##### Provided data

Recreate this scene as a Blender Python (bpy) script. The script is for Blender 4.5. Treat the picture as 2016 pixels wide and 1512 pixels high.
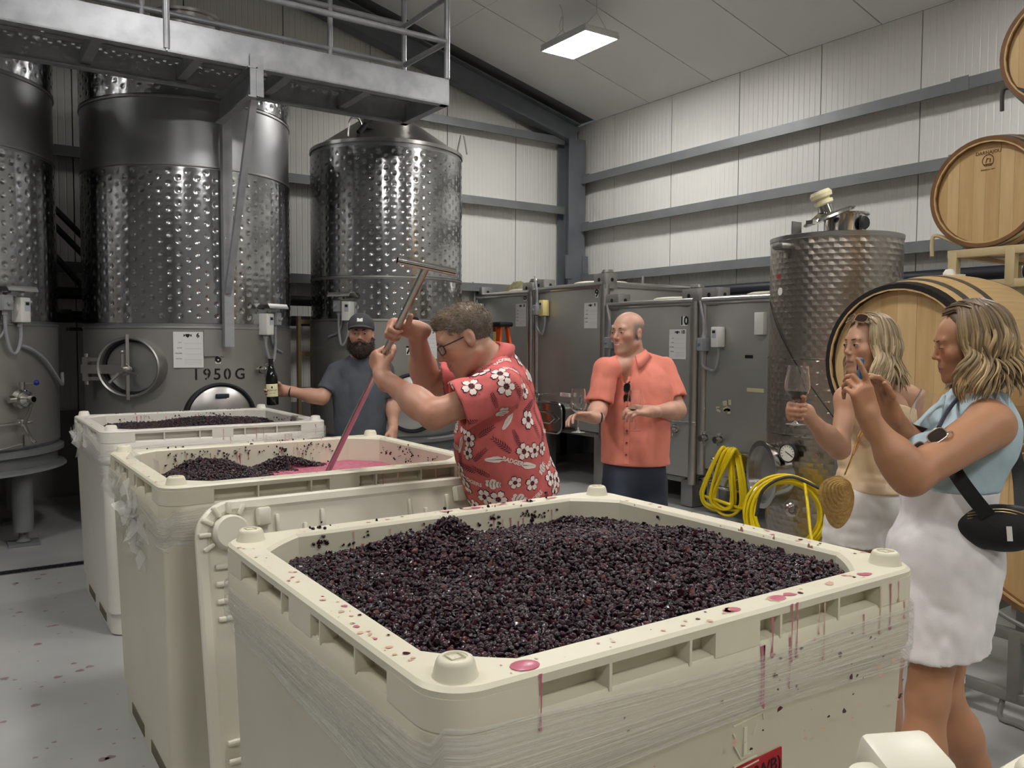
import bpy, bmesh, math, random
import numpy as np
from mathutils import Vector, Matrix, Euler
from mathutils.bvhtree import BVHTree
random.seed(7); np.random.seed(7)
for o in list(bpy.data.objects): bpy.data.objects.remove(o)
SC = bpy.context.scene
COL = SC.collection
# ------------------------------------------------------------------ camera
FPX = 1617.0; CAM_H = 1.64
_yaw, _pit, _rol = (math.radians(a) for a in (34.45, 2.90, 0.278))
_fwd = Vector((math.sin(_yaw)*math.cos(_pit), math.cos(_yaw)*math.cos(_pit), -math.sin(_pit)))
_rt = Vector((math.cos(_yaw), -math.sin(_yaw), 0)); _up = _rt.cross(_fwd)
_r2 = math.cos(_rol)*_rt + math.sin(_rol)*_up; _u2 = -math.sin(_rol)*_rt + math.cos(_rol)*_up
cam = bpy.data.cameras.new('camera'); cam.sensor_width = 36; cam.lens = FPX/2016*36; cam.clip_start = .05
camo = bpy.data.objects.new('camera', cam); COL.objects.link(camo)
M = Matrix((_r2, _u2, -_fwd)).transposed().to_4x4(); M.translation = (0, 0, CAM_H); camo.matrix_world = M
SC.camera = camo
# ------------------------------------------------------------------ world, exposure (all light comes from the hall's own ceiling lamps)
w = bpy.data.worlds.new('hall_world'); SC.world = w; w.use_nodes = True
w.node_tree.nodes['Background'].inputs[0].default_value = (.6, .65, .7, 1)
w.node_tree.nodes['Background'].inputs[1].default_value = 0.05
SC.view_settings.view_transform = 'Standard'; SC.view_settings.look = 'None'
SC.view_settings.exposure = 1.12; SC.view_settings.gamma = 1; SC.view_settings.use_curve_mapping = False
LAMP_POWER = 44.0      # emission strength of the lamps' diffusers
# ------------------------------------------------------------------ helpers
PI = math.pi
def srgb(r, g, b):
    f = lambda c: (c/255/12.92 if c/255 <= .04045 else ((c/255+.055)/1.055)**2.4)
    return (f(r), f(g), f(b), 1)
MATS = {}
def mat(name, col, rough=.5, metal=0, noise=None, bump=None, spec=.5, alpha=1, trans=0, ior=1.45, emit=None, attr=None, coat=0, sss=0, bump2=None):
    """principled material; noise=(scale, amount, colour2[, stretch xyz]) ; bump=(scale, strength[, stretch])"""
    if name in MATS: return MATS[name]
    m = bpy.data.materials.new(name); m.use_nodes = True; nt = m.node_tree; b = nt.nodes['Principled BSDF']
    MATS[name] = m
    b.inputs['Base Color'].default_value = col; b.inputs['Roughness'].default_value = rough; b.inputs['Metallic'].default_value = metal
    b.inputs['Specular IOR Level'].default_value = spec; b.inputs['IOR'].default_value = ior
    b.inputs['Alpha'].default_value = alpha; b.inputs['Transmission Weight'].default_value = trans; b.inputs['Coat Weight'].default_value = coat
    if sss: b.inputs['Subsurface Weight'].default_value = sss; b.inputs['Subsurface Radius'].default_value = (.012, .005, .003)
    if emit: b.inputs['Emission Color'].default_value = emit[0]; b.inputs['Emission Strength'].default_value = emit[1]
    N = nt.nodes.new; L = nt.links.new
    tc = N('ShaderNodeTexCoord')
    def nz(scale, stretch=None, detail=4):
        t = N('ShaderNodeTexNoise'); t.inputs['Scale'].default_value = scale; t.inputs['Detail'].default_value = detail
        if stretch:
            mp = N('ShaderNodeMapping'); mp.inputs['Scale'].default_value = stretch; L(tc.outputs['Object'], mp.inputs[0]); L(mp.outputs[0], t.inputs[0])
        else: L(tc.outputs['Object'], t.inputs[0])
        return t
    src = None
    if attr:
        a = N('ShaderNodeVertexColor'); a.layer_name = attr; src = a.outputs[0]; L(src, b.inputs['Base Color'])
    if noise:
        t = nz(noise[0], noise[3] if len(noise) > 3 else None)
        r = N('ShaderNodeValToRGB'); r.color_ramp.elements[0].position = .38; r.color_ramp.elements[1].position = .64
        L(t.outputs['Fac'], r.inputs[0])
        mu = N('ShaderNodeMath'); mu.operation = 'MULTIPLY'; mu.inputs[1].default_value = noise[1]; L(r.outputs[0], mu.inputs[0])
        mx = N('ShaderNodeMix'); mx.data_type = 'RGBA'
        L(mu.outputs[0], mx.inputs['Factor'])
        if src: L(src, mx.inputs['A'])
        else: mx.inputs['A'].default_value = col
        mx.inputs['B'].default_value = noise[2]; L(mx.outputs['Result'], b.inputs['Base Color'])
    prev = None
    for bp in (bump, bump2):
        if bp:
            t = nz(bp[0], bp[2] if len(bp) > 2 else None)
            bn = N('ShaderNodeBump'); bn.inputs['Strength'].default_value = bp[1]; bn.inputs['Distance'].default_value = .01
            L(t.outputs['Fac'], bn.inputs['Height'])
            if prev: L(prev, bn.inputs['Normal'])
            prev = bn.outputs[0]
    if prev: L(prev, b.inputs['Normal'])
    return m
LOCS = {}
def tag(o, label=None, cat=None, group=None, kind=None):
    if label: o['label'] = label
    if cat: o['category'] = cat
    if group: o['group'] = group
    if kind: o['kind'] = kind
    return o
def thing(name, label, cat, loc=(0, 0, 0), rot=0, group=None, kind=None):
    o = bpy.data.objects.new(name, None); COL.objects.link(o); o.empty_display_size = .1
    mw = Matrix.Translation(loc) @ (Matrix.Rotation(rot, 4, 'Z') if not isinstance(rot, Matrix) else rot.to_4x4())
    o.matrix_world = mw; LOCS[o.name] = mw
    return tag(o, label, cat, group, kind)
def obj(name, me, m, parent=None, smooth=35, loc=None):
    """link a mesh as one object; parented meshes are given in the parent's own coordinates"""
    o = bpy.data.objects.new(name, me); COL.objects.link(o)
    for mm in (m if isinstance(m, (list, tuple)) else [m]): me.materials.append(mm)
    if smooth and len(me.polygons):
        me.polygons.foreach_set('use_smooth', [True]*len(me.polygons))
        if smooth < 180: me.set_sharp_from_angle(angle=math.radians(smooth))
    if parent: o.parent = parent
    if loc is not None: o.location = loc
    return o
def frame(z, x=None):
    z = Vector(z).normalized(); x = Vector(x) if x is not None else (Vector((1, 0, 0)) if abs(z.x) < .9 else Vector((0, 1, 0)))
    y = z.cross(x).normalized(); x = y.cross(z)
    return Matrix((x, y, z)).transposed()
class MB:
    def __init__(s): s.v = []; s.f = []; s.mi = []; s.cur = 0
    def add(s, vs, fs):
        n = len(s.v); s.v += [tuple(p) for p in vs]; s.f += [[i+n for i in f] for f in fs]; s.mi += [s.cur]*len(fs); return s
    def box(s, c, sz, rot=None, bev=0):
        c = Vector(c); x, y, z = (d/2 for d in sz)
        if bev:
            bm = bmesh.new(); bmesh.ops.create_cube(bm, size=1)
            for v in bm.verts: v.co = Vector((v.co.x*sz[0], v.co.y*sz[1], v.co.z*sz[2]))
            bmesh.ops.bevel(bm, geom=bm.edges[:], offset=bev, segments=2, affect='EDGES', profile=.5)
            bm.verts.index_update(); vs = [v.co.copy() for v in bm.verts]; fs = [[v.index for v in f.verts] for f in bm.faces]; bm.free()
        else:
            vs = [Vector((a*x, b*y, d*z)) for a in (-1, 1) for b in (-1, 1) for d in (-1, 1)]
            fs = [(0, 1, 3, 2), (4, 6, 7, 5), (0, 4, 5, 1), (2, 3, 7, 6), (0, 2, 6, 4), (1, 5, 7, 3)]
        if rot is not None: vs = [rot @ v for v in vs]
        return s.add([v+c for v in vs], fs)
    def bar(s, a, b, w, h, up=(0, 0, 1), bev=0):
        a, b = Vector(a), Vector(b); d = b-a; z = d.normalized(); u = Vector(up)
        x = u.cross(z)
        if x.length < 1e-4: x = Vector((1, 0, 0)).cross(z)
        x.normalize(); y = z.cross(x)
        return s.box((a+b)/2, (w, h, d.length), Matrix((x, y, z)).transposed(), bev)
    def cyl(s, a, b, r0, r1=None, n=20, caps=True):
        a, b = Vector(a), Vector(b); r1 = r0 if r1 is None else r1; R = frame(b-a)
        vs = []
        for p, r in ((a, r0), (b, r1)):
            vs += [p+R @ Vector((r*math.cos(2*PI*i/n), r*math.sin(2*PI*i/n), 0)) for i in range(n)]
        fs = [(i, (i+1) % n, n+(i+1) % n, n+i) for i in range(n)]
        if caps: fs += [tuple(range(n))[::-1], tuple(range(n, 2*n))]
        return s.add(vs, fs)
    def tube(s, pts, r, n=8, closed=False, caps=True):
        pts = [Vector(p) for p in pts]; m = len(pts); rs = r if isinstance(r, (list, tuple)) else [r]*m
        vs = []; prev = None
        for i, p in enumerate(pts):
            t = (pts[(i+1) % m]-pts[i-1]) if closed else (pts[min(i+1, m-1)]-pts[max(i-1, 0)])
            if t.length < 1e-9: t = Vector((0, 0, 1))
            t.normalize()
            if prev is None: x = frame(t).col[0]
            else:
                x = prev-t*prev.dot(t)
                if x.length < 1e-6: x = frame(t).col[0]
            x = Vector(x).normalized(); y = t.cross(x); prev = x
            vs += [p+x*rs[i]*math.cos(2*PI*k/n)+y*rs[i]*math.sin(2*PI*k/n) for k in range(n)]
        fs = []
        for i in range(m if closed else m-1):
            j = (i+1) % m
            fs += [(i*n+k, i*n+(k+1) % n, j*n+(k+1) % n, j*n+k) for k in range(n)]
        if caps and not closed: fs += [tuple(range(n))[::-1], tuple(range((m-1)*n, m*n))]
        return s.add(vs, fs)
    def lathe(s, prof, n=32, mtx=None, ang=2*PI):
        """prof: list of (r, z) about local z"""
        vs = []; m = len(prof); full = abs(ang-2*PI) < 1e-6; cols = n if full else n+1
        for i in range(cols):
            a = ang*i/n
            vs += [Vector((r*math.cos(a), r*math.sin(a), z)) for r, z in prof]
        fs = []
        for i in range(n):
            j = (i+1) % cols
            for k in range(m-1): fs.append((i*m+k, j*m+k, j*m+k+1, i*m+k+1))
        if mtx is not None: vs = [mtx @ v for v in vs]
        return s.add(vs, fs)
    def prism(s, poly, h, mtx=None, z0=0):
        n = len(poly)
        vs = [Vector((x, y, z0)) for x, y in poly]+[Vector((x, y, z0+h)) for x, y in poly]
        fs = [tuple(range(n))[::-1], tuple(range(n, 2*n))]+[(i, (i+1) % n, n+(i+1) % n, n+i) for i in range(n)]
        if mtx is not None: vs = [mtx @ v for v in vs]
        return s.add(vs, fs)
    def ball(s, c, r, n=12, sc=(1, 1, 1), rot=None):
        c = Vector(c); prof = [(math.sin(PI*k/(n//2)), -math.cos(PI*k/(n//2))) for k in range(n//2+1)]
        M3 = Matrix.Diagonal((r*sc[0], r*sc[1], r*sc[2]))
        if rot is not None: M3 = rot.to_3x3() @ M3
        return s.lathe([(max(a, 1e-4), b) for a, b in prof], n, Matrix.Translation(c) @ M3.to_4x4())
    def mesh(s, name='mesh', sub=None):
        me = bpy.data.meshes.new(name)
        vs = s.v
        if sub is not None: vs = [tuple(Vector(p)-Vector(sub)) for p in vs]
        me.from_pydata(vs, [], s.f); me.polygons.foreach_set('material_index', s.mi); me.update()
        return me
    def build(s, name, m, parent=None, smooth=35, world=False):
        me = s.mesh(name)
        if world and parent is not None:
            q = parent
            while q.name not in LOCS: q = q.parent
            me.transform(LOCS[q.name].inverted())
        return obj(name, me, m, parent, smooth)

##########

Stated task:
Pick out the lines containing the string "scene" and show them.

Solved problem:
Recreate this scene as a Blender Python (bpy) script. The script is for Blender 4.5. Treat the picture as 2016 pixels wide and 1512 pixels high.
SC = bpy.context.scene